L’avenir de ce secteur est assez explosif. Il y a énormément de satellites qui sont lancés chaque année. Chaque fusée emporte à son bord des satellites de toutes tailles, issus de divers clients… Un vrai carpooling circule dans le ciel ! De 10-15 lancements de fusées dans le monde entier, on est passé aujourd’hui à 110 fusées/an (juste pour SpaceX) et une capacité qui sera normalement doublée l’an prochain. Chez Aerospacelab, les satellites conçus, développés et testés à Louvain-la-Neuve sont de taille moyenne, soit l’équivalent d’un frigo américain. En constante évolution, le marché tend à aller vers une taille moyennement supérieure, soit celle d’une petite voiture, voire d’un mini-bus.

Chez Aerospacelab, les satellites qui constituent notre propre constellation sont principalement destinés à observer la Terre, ce qui permet des applications dans une série d’industries telle que l’agriculture, la sécurité-défense, les mines-énergies, la logistique, etc.

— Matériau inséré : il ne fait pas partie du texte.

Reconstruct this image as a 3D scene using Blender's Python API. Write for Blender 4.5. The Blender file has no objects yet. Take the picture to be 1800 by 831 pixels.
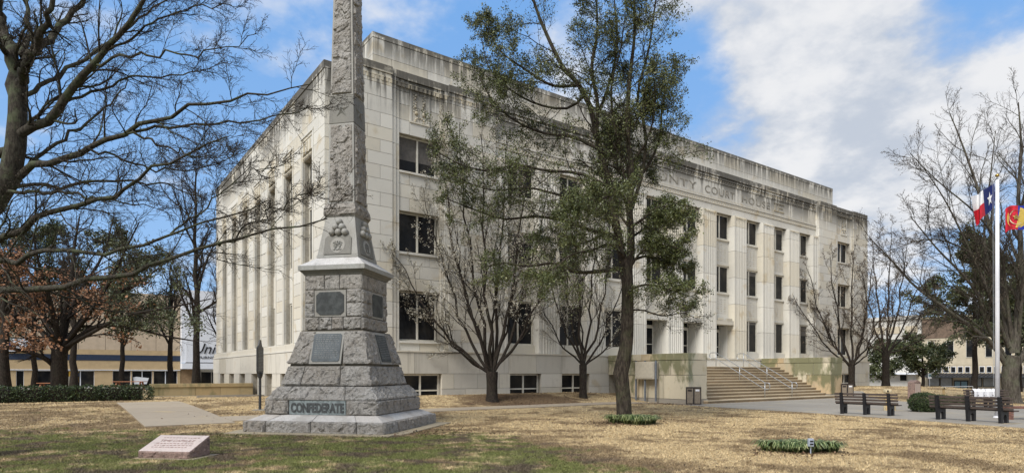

En parallèle, pour répondre à nos besoins en matière de navigation, internet, positionnement, etc., des dizaines de milliers de satellites seront simultanément actifs en orbite basse à l’avenir.

On peut évidemment se demander si tout cela est bien sain pour notre ciel ? Aerospacelab fait partie de groupes de travail avec des agences plus importantes qui se penchent sur la gestion et la surveillance du trafic spatial. Nos satellites se conforment aux réglementations strictes actuellement en vigueur. Avec une durée de vie de 5 ans, ils ont été conçu pour se désorbiter naturellement à la fin de leur vie. Ils disposent en outre d’un système de propulsion pour la désorbitation active, l’évitement des collisions et les manœuvres.